-- BEGIN COLLECTED DATA --

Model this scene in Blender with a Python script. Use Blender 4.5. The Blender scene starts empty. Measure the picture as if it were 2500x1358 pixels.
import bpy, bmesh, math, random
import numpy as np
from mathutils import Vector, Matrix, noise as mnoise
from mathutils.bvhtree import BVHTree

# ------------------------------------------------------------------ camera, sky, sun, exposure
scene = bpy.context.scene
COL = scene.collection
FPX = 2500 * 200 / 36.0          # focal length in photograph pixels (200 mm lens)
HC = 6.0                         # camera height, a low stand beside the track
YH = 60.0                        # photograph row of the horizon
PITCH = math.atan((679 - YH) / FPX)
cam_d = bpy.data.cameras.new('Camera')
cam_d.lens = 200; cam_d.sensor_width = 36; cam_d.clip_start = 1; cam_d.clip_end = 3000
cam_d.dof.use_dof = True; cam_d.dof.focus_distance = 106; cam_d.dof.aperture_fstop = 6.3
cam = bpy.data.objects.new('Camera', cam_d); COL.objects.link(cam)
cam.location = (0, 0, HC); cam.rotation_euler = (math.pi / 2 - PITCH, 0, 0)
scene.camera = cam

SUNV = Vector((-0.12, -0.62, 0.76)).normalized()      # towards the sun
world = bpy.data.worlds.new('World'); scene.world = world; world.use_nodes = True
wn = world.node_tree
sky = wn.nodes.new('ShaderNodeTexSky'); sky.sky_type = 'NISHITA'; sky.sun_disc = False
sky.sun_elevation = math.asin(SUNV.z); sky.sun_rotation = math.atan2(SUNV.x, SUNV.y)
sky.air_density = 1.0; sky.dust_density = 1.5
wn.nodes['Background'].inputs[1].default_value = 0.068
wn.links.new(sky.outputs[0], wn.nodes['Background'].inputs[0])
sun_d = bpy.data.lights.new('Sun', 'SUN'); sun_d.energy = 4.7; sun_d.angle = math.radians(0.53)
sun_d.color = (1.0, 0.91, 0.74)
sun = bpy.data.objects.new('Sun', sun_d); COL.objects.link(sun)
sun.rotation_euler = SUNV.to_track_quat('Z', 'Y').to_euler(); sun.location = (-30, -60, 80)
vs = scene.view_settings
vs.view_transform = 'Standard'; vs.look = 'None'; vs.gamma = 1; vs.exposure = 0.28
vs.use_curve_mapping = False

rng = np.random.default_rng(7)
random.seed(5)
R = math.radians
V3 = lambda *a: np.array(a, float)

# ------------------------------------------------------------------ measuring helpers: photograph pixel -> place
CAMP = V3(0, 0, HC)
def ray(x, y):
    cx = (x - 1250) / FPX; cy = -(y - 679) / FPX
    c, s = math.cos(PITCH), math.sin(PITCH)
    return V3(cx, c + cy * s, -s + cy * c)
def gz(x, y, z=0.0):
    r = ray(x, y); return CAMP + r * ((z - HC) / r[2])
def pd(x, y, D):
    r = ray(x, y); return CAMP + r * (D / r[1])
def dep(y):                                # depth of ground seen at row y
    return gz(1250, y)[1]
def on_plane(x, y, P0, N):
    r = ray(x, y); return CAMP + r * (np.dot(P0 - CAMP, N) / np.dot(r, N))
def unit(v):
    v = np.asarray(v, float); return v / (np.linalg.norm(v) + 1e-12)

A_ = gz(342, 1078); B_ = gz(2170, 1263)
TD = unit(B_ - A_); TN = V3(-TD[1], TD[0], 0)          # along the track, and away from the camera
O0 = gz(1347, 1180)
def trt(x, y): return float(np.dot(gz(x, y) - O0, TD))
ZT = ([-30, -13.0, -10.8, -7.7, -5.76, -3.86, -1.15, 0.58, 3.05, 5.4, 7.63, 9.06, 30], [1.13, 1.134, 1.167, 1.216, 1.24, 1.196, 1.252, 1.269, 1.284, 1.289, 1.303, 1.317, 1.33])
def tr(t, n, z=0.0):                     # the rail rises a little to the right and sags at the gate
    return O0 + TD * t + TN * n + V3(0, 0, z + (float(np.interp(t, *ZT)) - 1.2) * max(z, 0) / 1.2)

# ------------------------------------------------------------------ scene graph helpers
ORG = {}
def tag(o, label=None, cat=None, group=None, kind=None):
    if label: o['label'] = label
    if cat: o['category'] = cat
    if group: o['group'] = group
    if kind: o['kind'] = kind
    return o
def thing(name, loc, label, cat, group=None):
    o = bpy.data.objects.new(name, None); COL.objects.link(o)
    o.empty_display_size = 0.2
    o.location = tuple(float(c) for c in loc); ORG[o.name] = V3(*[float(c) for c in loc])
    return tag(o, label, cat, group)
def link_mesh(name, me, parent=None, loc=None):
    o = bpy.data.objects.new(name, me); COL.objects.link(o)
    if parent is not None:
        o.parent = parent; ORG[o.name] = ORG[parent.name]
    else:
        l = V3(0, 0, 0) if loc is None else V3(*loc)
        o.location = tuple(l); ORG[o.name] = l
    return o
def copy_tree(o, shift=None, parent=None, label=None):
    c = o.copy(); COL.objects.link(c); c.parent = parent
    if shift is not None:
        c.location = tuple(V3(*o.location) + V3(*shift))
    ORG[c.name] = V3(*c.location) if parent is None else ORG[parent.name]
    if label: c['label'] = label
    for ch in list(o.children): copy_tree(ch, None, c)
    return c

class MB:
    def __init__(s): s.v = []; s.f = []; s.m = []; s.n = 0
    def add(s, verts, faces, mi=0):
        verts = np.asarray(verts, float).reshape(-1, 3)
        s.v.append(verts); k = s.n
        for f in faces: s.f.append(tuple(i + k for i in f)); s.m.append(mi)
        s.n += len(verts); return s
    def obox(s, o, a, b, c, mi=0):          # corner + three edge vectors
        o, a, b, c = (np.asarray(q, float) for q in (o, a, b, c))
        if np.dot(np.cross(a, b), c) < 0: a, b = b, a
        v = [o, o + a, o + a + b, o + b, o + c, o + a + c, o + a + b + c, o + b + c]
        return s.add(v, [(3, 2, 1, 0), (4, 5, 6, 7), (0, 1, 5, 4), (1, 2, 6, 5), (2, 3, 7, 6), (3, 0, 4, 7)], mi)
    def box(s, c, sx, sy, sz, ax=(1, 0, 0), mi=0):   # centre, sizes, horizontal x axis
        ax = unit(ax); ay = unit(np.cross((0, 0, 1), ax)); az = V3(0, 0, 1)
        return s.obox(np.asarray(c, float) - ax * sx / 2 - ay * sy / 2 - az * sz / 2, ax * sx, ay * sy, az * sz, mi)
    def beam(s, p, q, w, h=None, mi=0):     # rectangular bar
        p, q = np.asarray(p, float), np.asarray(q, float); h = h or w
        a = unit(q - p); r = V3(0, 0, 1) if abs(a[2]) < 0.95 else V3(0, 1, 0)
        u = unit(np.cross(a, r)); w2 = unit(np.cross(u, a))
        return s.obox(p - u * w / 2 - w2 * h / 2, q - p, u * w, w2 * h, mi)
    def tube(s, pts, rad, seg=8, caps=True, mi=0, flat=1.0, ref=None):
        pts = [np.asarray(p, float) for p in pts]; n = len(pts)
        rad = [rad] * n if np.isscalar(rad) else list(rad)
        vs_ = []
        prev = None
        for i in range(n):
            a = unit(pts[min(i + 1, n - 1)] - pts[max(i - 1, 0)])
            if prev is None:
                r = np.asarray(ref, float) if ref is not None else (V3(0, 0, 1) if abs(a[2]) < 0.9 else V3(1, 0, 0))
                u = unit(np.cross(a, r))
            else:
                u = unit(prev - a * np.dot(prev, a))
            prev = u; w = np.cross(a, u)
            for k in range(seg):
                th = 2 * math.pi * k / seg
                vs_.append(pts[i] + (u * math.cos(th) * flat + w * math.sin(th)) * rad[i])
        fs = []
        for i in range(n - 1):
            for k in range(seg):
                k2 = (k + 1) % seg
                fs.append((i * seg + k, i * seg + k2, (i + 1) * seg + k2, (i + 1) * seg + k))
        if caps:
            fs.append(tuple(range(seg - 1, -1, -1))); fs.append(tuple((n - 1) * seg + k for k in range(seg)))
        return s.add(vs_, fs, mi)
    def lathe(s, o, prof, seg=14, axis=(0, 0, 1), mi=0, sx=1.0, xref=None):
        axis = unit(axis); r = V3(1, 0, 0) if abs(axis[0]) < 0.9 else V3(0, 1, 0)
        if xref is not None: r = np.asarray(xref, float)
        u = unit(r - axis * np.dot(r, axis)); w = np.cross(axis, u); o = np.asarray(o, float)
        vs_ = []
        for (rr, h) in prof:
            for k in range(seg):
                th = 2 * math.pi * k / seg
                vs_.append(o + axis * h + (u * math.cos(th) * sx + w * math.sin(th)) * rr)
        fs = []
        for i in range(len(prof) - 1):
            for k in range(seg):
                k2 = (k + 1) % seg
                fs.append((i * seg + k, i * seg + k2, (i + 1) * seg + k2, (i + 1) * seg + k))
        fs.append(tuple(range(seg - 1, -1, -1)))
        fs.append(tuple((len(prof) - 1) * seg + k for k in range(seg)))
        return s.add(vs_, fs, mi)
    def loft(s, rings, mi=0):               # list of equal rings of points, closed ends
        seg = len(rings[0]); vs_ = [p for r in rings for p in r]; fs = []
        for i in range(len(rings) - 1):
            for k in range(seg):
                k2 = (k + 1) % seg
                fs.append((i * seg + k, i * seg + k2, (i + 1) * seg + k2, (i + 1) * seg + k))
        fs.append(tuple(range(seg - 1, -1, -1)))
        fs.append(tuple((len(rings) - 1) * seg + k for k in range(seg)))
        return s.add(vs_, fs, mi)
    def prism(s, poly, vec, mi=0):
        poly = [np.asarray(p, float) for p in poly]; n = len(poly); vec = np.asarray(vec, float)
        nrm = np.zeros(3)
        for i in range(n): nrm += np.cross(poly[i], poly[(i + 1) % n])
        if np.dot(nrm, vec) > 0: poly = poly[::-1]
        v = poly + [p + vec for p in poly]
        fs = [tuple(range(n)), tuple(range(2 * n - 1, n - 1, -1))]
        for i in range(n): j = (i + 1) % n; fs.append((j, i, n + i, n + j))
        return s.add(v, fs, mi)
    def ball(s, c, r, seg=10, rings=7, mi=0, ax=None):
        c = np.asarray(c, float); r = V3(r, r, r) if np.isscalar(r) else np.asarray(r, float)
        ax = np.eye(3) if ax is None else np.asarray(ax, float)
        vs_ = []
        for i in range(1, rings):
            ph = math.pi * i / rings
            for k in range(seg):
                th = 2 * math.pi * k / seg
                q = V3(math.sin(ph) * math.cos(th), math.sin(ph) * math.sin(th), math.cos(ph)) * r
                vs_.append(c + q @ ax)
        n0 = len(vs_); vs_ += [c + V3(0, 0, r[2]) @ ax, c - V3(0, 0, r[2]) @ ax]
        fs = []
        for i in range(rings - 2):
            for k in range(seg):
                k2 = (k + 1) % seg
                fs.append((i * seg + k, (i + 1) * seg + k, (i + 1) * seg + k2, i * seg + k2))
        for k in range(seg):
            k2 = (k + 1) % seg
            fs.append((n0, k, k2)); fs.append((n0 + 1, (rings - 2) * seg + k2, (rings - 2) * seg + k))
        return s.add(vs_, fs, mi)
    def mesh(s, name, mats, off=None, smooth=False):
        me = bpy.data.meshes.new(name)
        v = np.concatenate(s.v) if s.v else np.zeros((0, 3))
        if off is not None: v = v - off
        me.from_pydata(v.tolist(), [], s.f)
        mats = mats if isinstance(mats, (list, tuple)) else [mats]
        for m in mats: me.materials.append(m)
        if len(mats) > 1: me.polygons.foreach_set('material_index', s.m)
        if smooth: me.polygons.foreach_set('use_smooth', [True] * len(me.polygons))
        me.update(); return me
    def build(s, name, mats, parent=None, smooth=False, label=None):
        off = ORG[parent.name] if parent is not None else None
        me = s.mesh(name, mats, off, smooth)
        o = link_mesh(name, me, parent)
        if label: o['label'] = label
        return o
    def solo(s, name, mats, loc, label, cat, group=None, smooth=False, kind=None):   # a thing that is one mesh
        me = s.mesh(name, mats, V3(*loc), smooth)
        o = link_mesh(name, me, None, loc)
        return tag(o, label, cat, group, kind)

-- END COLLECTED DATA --

» EXERCISE OBJECTIVE
Print from the first line through the line that contains "scene.camera = cam", please, including both, and leave out every line outside that stretch.

» ANSWER TO THIS TASK
Model this scene in Blender with a Python script. Use Blender 4.5. The Blender scene starts empty. Measure the picture as if it were 2500x1358 pixels.
import bpy, bmesh, math, random
import numpy as np
from mathutils import Vector, Matrix, noise as mnoise
from mathutils.bvhtree import BVHTree

# ------------------------------------------------------------------ camera, sky, sun, exposure
scene = bpy.context.scene
COL = scene.collection
FPX = 2500 * 200 / 36.0          # focal length in photograph pixels (200 mm lens)
HC = 6.0                         # camera height, a low stand beside the track
YH = 60.0                        # photograph row of the horizon
PITCH = math.atan((679 - YH) / FPX)
cam_d = bpy.data.cameras.new('Camera')
cam_d.lens = 200; cam_d.sensor_width = 36; cam_d.clip_start = 1; cam_d.clip_end = 3000
cam_d.dof.use_dof = True; cam_d.dof.focus_distance = 106; cam_d.dof.aperture_fstop = 6.3
cam = bpy.data.objects.new('Camera', cam_d); COL.objects.link(cam)
cam.location = (0, 0, HC); cam.rotation_euler = (math.pi / 2 - PITCH, 0, 0)
scene.camera = cam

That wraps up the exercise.